Ik ben een passagier. Zoals Onno in De ontdekking van de hemel stelt: in het leven heb je twee categorieën mensen – chauffeurs en passagiers. De rol van passagier past me, maar is toch vooral het gevolg van het simpele feit dat ik zelf (nog steeds) geen rijbewijs heb. Het moet wel gezegd dat ik daar nu eindelijk werk van maak. Zo onderbreek ik op dit moment van schrijven mijn studies over voorrang van rechts en verhoogde middenbermen voor enkele contemplaties over de bevoorrechtte positie van de passagierszetel.
Dit metatekstuele uitstapje geheel terzijde; passagier zijn heeft onmiskenbaar zijn voordelen. Zo hoef je je geen zorgen te maken over voorbijvlammend verkeer, waardoor je volledig kunt opgaan in het gesprek én tegelijk je gesprekspartner ongegeneerd kunt bestuderen. Want voor jullie beider veiligheid is deze verplicht zijn blik strak vooruit gericht te houden.
Tussen een capabele chauffeur en een geschikte passagier ontspint zich haast onvermijdelijk de conversatie der conversaties: de autoconversatie. In een auto voer je namelijk gesprekken die je in de doorsnee woonkamer of hippe bar niet zomaar zou voeren. Je bent op elkaar aangewezen, maar tegelijk draagt de comfortabele passagierszetel de geruststellende belofte in zich dat alle ontboezemingen tussen deze vier autodeuren zullen blijven.
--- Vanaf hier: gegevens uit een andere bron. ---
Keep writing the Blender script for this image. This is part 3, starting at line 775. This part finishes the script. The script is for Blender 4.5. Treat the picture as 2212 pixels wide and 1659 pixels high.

Echt goede autoconversaties worden dus gekenmerkt door vertrouwen, maar ook door verrassingen en hoop. Verrassingen, wanneer zowel jij als de chauffeur onvoorziene onthullingen over jullie zelf doen. En de hoop dat de eindbestemming van de rit nog lang niet in zicht is, want de passagier is het geoorloofd in een waan van geografische onwetendheid te verkeren.
Ter illustratie volgen hier drie vermeldenswaardige ritten in de passagierszetel.
Eén. Na een lange dag op een winderig kerkhof in de Westhoek rijden we de ondergaande zon tegemoet. We kennen elkaar een week of twee. “Kijk eens, wat een schone hemel. Dat doet me toch altijd nadenken. Over het leven enzo.” Voor ik er erg in heb, overleggen we hoever de deur naar een nieuwe relatie open kan staan, zo net na een serieuze breuk. Op een kier, besluit hij. Nog geen twee weken later beginnen we een verhouding.
Twee. Hoewel de rit met haar rijstijl (waar in feite niks aan op te merken is, behalve dat ze haar aandacht moeilijk kan verdelen tussen mijn praatjes en het wegdek) verworden is tot een klein avontuur, ontdekken we al snel opmerkelijke parallellen in onze levenslopen. Het gesprek duikt de diepte in met de dood van dierbaren en existentiële crisissen. “Oh nee, nu ga jij hier sowieso een stuk over schrijven,” zucht ze, nadat ze net alles dicht heeft moeten gooien om een frontale botsing met de tientonner voor ons te voorkomen.
Drie. Het is half vier ‘s nachts. Onheilspellende Scandinavische pop van de beste soort begeleidt ons door de duisternis. Ik heb geen idee waar we zijn. Hij rijdt, ik passagier vol vertrouwen. Memory comes when memory’s old, orakelt Fever Ray met haar behekste stem. Zwijgend legt hij zijn hand op mijn knie. Morning, keep the streets empty for me. De straten liggen erbij alsof de wereld lang geleden besloot zonder hen te kunnen. Enkel de mist houdt ons gezelschap in dit niemandsland. Ik wil het moment bevriezen. Of voor altijd zo doorrijden.